東日本大震災に伴う東京電力福島第1原発事故から11日で14年。節目の日を前に、下野新聞社取材班は1月上旬、廃炉作業が続く福島第1原発を視察した。水素爆発が起こったまま鉄骨むき出しの1号機。膨大に立ち並ぶ処理水のタンク。事故の跡が色濃く残る中、廃炉への最難関とされる溶融核燃料(デブリ)の試験的取り出しが昨年9月、2号機で初めて行われ、取材班は同じ構造をした5号機内部に初めて入った。政府と東電が掲げる廃炉の目標時期は「2041~51年」。廃炉作業の現在地を見つめた様子を伝える。

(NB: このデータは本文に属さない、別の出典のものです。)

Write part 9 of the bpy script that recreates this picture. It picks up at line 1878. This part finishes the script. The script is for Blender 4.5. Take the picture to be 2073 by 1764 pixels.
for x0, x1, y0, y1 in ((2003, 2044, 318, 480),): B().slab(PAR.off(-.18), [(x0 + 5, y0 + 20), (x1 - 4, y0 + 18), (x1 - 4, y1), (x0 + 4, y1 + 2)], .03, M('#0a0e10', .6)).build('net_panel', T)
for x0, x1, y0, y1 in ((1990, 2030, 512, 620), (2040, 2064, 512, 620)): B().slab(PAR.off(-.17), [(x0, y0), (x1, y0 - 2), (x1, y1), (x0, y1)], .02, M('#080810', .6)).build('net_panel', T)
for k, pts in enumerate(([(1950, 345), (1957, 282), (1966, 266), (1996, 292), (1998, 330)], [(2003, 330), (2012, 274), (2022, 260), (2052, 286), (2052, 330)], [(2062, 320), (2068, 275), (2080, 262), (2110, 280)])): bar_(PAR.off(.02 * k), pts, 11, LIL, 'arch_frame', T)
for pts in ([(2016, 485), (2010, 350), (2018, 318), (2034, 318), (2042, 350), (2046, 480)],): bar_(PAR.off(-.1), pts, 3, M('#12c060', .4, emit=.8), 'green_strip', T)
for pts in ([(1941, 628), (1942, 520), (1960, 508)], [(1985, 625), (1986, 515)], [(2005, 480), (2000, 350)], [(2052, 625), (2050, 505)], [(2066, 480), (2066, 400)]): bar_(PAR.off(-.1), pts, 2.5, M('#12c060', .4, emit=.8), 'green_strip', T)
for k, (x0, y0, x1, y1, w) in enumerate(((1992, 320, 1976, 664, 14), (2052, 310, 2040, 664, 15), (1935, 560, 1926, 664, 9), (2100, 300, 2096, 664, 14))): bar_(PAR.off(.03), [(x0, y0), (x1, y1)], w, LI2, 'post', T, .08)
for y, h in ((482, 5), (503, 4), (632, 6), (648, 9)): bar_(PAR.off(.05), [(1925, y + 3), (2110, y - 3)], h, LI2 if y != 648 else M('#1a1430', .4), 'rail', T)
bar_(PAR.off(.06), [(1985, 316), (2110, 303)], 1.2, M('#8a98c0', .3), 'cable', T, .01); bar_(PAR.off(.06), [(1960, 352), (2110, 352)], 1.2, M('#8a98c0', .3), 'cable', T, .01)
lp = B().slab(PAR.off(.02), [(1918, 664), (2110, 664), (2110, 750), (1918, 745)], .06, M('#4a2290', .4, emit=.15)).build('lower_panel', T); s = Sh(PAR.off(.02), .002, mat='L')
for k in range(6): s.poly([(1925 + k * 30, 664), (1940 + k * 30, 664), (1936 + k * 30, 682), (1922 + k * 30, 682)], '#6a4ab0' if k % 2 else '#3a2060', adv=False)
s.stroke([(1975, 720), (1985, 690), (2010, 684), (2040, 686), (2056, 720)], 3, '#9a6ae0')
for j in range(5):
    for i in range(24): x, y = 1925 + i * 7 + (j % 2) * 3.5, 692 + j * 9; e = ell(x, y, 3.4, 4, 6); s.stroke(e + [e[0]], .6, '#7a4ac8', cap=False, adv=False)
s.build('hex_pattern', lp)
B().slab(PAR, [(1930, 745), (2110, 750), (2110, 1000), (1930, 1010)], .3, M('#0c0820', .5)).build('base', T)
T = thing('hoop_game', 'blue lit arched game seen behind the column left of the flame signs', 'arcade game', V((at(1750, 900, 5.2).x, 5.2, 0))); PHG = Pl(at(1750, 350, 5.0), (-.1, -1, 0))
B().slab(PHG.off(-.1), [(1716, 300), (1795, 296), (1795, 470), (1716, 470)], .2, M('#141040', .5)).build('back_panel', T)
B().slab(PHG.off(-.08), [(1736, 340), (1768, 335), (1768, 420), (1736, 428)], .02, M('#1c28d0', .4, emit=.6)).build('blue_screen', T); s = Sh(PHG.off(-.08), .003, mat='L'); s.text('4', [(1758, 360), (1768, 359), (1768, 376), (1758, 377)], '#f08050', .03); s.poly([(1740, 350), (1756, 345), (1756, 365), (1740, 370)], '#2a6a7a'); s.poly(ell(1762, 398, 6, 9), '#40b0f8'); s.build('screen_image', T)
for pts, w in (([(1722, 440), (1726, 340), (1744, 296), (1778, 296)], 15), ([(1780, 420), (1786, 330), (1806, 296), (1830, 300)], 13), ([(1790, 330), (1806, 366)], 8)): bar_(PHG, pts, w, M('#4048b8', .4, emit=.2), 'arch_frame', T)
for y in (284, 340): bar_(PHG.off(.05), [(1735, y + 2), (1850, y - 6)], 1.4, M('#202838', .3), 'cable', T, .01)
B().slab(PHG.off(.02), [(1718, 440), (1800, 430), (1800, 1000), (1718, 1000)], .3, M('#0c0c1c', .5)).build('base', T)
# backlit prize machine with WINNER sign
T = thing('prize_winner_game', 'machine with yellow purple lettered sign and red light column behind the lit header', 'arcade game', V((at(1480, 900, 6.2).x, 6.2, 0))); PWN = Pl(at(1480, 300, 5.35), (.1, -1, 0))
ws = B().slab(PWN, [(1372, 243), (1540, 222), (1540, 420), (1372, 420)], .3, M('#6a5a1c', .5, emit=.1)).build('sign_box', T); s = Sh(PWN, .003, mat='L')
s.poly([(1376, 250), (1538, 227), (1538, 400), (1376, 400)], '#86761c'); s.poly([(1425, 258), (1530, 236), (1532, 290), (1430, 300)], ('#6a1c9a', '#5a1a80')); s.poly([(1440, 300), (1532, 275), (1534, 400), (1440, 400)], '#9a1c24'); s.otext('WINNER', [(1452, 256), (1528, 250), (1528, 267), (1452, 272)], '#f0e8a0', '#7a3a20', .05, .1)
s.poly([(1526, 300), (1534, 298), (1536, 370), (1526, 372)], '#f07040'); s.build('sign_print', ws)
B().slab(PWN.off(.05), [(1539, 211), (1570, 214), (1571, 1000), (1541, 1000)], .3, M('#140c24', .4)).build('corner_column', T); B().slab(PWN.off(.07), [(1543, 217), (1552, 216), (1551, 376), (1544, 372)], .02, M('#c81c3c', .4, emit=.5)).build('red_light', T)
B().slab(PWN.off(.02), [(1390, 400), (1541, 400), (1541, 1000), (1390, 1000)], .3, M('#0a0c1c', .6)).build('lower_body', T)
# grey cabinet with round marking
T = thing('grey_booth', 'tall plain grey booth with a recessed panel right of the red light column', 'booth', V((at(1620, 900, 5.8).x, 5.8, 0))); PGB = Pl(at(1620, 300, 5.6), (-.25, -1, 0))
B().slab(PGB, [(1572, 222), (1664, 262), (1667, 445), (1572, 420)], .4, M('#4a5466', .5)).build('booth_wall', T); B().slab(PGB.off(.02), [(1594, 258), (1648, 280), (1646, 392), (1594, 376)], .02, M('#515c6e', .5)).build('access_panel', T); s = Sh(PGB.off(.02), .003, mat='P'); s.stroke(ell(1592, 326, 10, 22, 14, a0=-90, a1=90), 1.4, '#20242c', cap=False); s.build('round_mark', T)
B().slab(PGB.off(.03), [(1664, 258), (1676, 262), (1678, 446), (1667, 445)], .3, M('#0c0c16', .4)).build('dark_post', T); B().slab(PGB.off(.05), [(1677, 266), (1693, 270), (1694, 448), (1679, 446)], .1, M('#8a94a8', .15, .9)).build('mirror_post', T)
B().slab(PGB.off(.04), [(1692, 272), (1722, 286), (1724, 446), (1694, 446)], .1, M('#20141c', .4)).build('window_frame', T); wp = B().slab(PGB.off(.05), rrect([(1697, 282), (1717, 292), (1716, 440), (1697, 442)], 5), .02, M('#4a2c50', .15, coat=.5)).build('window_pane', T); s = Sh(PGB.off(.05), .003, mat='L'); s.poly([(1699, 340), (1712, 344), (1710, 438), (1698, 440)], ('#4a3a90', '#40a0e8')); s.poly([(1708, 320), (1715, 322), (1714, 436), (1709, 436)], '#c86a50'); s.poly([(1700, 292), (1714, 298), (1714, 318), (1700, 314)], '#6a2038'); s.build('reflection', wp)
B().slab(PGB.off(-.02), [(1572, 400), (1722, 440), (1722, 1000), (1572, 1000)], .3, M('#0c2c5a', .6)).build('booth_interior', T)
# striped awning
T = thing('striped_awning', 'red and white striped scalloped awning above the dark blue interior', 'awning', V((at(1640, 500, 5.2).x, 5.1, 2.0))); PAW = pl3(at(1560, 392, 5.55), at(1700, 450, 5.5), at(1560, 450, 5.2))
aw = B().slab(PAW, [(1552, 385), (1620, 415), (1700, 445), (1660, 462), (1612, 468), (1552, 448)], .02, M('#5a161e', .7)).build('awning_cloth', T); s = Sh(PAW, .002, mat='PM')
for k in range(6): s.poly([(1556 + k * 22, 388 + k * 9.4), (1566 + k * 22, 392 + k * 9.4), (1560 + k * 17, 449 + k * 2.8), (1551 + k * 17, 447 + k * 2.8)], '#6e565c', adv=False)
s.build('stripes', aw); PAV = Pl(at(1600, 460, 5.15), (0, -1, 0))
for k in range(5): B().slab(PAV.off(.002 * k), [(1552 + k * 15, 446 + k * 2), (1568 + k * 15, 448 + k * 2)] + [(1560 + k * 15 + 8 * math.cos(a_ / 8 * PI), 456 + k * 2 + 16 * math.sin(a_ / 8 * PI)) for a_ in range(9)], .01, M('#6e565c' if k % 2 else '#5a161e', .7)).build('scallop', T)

1月10日午前9時。東電の「廃炉資料館」(福島県富岡町)に集合した取材班は専用のバスに乗り込み、福島第1原発へ出発した。ほどなくして帰宅困難区域に入る。廃虚となったパチンコ店や、農地に積まれた除染廃棄物が入った黒い袋が目立つ。出発から20分弱で検問所に到着。ここから先は原発の管理区域となり、許可された車両だけが通行できる。
敷地内で降車し、早速管理棟で入構手続きに入った。記者が1人1人呼ばれ、丁寧に本人確認される。その一環で、専用機器に手を入れて右手中指の静脈を登録し、金属探知機もくぐった。
構内に持ち込めるのは事前に申請したカメラやICレコーダー、ほかは筆記用具や財布など必要最低限のものだけだ。スマートフォンやパソコンなどの通信機器は持ち込むことができない。